## START Material provided

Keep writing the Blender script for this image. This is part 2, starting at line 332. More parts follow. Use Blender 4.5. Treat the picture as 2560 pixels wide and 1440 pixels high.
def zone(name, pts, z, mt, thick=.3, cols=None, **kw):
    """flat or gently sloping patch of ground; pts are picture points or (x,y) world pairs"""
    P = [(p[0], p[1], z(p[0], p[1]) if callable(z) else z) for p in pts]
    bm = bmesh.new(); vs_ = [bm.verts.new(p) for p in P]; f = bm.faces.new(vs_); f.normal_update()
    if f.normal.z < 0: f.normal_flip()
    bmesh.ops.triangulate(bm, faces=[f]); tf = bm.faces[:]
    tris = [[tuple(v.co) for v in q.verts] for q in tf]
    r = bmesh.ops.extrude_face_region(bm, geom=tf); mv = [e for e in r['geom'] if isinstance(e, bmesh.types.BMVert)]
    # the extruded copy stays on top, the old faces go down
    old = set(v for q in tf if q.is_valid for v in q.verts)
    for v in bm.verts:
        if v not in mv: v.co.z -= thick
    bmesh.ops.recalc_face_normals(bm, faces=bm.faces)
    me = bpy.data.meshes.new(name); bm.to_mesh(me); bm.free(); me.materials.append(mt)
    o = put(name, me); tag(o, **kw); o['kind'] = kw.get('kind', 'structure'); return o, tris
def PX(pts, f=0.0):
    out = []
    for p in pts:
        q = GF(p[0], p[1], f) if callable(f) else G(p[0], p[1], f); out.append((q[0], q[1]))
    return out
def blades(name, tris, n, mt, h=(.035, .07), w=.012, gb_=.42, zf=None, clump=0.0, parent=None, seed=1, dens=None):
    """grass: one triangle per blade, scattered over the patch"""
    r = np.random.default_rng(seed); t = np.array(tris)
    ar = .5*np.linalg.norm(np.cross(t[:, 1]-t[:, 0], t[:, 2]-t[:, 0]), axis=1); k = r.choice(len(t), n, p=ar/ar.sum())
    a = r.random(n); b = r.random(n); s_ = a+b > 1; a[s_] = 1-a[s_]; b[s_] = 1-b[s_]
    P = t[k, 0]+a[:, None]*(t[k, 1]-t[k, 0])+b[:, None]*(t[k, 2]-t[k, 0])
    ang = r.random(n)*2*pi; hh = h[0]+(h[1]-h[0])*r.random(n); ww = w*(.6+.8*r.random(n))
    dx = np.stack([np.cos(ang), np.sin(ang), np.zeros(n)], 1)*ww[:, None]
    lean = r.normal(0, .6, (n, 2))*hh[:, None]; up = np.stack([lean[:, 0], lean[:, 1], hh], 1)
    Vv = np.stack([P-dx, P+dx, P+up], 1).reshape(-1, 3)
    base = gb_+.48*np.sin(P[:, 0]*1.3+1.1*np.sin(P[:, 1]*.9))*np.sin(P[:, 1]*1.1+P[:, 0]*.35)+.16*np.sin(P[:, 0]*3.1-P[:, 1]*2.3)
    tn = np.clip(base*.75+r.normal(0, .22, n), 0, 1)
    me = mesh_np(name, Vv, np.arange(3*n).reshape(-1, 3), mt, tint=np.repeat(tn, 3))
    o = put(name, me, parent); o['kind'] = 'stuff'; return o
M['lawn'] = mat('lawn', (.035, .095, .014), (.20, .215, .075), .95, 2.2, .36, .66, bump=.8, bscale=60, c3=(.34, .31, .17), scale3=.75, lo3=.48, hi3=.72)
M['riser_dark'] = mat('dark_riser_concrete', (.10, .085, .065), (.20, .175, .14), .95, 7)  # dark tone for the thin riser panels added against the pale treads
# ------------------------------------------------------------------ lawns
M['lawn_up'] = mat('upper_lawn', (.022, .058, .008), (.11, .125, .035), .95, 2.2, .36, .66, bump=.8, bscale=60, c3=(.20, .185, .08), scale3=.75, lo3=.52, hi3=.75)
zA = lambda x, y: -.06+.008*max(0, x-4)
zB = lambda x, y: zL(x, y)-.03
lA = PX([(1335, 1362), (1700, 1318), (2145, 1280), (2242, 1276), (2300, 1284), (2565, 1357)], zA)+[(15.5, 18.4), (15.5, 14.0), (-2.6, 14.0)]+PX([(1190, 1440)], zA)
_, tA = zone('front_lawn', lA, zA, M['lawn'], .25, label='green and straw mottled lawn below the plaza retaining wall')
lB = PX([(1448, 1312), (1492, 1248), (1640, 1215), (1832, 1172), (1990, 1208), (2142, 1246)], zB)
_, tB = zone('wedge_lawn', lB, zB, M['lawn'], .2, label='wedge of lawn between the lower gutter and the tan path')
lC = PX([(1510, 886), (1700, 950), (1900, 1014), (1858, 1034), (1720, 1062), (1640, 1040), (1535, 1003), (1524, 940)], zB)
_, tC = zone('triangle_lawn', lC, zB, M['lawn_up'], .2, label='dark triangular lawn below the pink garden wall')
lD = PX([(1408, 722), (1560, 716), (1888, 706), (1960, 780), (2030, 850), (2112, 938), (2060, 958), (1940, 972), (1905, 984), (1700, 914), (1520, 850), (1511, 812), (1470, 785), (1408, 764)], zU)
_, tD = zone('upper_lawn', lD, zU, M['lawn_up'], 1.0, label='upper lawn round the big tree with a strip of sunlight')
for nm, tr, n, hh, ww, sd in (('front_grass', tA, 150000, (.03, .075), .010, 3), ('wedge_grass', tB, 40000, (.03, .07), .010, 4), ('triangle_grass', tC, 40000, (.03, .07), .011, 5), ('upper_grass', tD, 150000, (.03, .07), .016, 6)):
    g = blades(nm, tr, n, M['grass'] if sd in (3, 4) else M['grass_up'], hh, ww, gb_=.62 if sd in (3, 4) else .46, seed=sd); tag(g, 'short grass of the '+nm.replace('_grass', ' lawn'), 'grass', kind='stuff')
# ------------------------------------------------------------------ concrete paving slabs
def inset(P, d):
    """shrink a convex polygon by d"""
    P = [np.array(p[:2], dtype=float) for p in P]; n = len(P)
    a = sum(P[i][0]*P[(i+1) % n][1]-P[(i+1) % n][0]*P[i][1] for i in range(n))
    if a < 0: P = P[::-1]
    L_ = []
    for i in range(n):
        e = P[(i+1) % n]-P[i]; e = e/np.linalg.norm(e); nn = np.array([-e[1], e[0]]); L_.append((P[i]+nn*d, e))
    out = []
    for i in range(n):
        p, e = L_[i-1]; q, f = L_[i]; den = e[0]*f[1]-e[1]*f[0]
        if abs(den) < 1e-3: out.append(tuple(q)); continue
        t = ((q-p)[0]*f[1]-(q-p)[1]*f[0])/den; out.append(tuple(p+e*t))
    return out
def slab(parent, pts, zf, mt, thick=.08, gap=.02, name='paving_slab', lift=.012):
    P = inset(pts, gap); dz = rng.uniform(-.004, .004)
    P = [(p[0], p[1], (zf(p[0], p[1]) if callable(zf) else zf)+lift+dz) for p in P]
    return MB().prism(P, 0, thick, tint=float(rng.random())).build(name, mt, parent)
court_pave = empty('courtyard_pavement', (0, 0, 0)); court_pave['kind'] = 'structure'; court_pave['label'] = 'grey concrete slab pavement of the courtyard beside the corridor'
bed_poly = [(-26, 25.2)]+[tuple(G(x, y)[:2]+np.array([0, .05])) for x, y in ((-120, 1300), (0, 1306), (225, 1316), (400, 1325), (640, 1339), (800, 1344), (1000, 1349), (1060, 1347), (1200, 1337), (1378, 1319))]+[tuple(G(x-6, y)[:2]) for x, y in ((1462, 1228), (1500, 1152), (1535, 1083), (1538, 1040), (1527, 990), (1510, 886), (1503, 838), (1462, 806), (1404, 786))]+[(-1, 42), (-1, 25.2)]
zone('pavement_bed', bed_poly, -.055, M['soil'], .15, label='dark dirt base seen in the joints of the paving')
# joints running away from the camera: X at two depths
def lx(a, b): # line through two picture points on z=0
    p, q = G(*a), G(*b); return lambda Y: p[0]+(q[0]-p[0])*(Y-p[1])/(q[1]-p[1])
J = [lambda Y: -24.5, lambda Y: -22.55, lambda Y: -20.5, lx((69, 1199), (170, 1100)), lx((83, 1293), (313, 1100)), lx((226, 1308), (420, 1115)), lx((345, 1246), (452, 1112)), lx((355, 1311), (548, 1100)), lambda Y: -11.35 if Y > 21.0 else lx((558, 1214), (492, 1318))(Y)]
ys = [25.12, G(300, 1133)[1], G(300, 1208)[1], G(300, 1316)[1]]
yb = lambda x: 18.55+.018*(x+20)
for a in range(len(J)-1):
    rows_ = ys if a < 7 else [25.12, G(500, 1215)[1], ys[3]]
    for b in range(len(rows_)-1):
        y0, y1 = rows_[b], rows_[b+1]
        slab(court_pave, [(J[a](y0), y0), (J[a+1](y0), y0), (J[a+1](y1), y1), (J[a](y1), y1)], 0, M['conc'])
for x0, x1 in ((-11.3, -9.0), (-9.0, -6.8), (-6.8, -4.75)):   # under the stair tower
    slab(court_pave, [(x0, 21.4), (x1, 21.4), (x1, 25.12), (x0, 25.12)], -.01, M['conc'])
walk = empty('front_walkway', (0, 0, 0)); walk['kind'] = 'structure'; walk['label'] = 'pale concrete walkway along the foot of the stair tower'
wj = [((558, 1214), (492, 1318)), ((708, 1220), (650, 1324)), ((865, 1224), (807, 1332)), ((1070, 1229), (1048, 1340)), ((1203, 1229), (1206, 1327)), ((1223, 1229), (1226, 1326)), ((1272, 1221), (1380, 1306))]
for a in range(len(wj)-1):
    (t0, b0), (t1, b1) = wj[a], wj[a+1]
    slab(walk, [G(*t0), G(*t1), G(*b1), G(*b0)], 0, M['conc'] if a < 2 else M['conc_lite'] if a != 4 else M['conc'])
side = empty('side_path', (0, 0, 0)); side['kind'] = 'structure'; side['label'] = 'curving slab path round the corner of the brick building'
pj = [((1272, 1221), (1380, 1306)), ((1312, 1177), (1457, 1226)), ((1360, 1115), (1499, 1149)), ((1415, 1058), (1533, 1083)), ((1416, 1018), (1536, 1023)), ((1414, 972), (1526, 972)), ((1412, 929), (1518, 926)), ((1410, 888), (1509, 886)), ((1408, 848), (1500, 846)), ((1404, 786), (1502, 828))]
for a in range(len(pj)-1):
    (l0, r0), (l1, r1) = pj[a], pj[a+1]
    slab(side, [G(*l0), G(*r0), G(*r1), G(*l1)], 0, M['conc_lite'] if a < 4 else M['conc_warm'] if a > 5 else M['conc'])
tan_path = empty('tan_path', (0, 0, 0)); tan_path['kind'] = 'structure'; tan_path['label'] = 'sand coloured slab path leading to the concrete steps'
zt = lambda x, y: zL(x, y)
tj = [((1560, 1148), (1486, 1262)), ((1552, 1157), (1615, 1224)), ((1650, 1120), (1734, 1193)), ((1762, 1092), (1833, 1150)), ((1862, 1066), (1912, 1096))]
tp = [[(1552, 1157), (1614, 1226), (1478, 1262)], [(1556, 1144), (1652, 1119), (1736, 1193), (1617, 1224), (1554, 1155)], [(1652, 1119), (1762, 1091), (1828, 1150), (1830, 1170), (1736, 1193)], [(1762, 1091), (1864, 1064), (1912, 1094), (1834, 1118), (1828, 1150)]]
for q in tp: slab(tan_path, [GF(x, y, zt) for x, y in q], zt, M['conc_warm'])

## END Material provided

• _Short problem_
Work out how many lines of the listing above include "bump". Answer with the number and nothing more.

• _Answer for this exercise_
2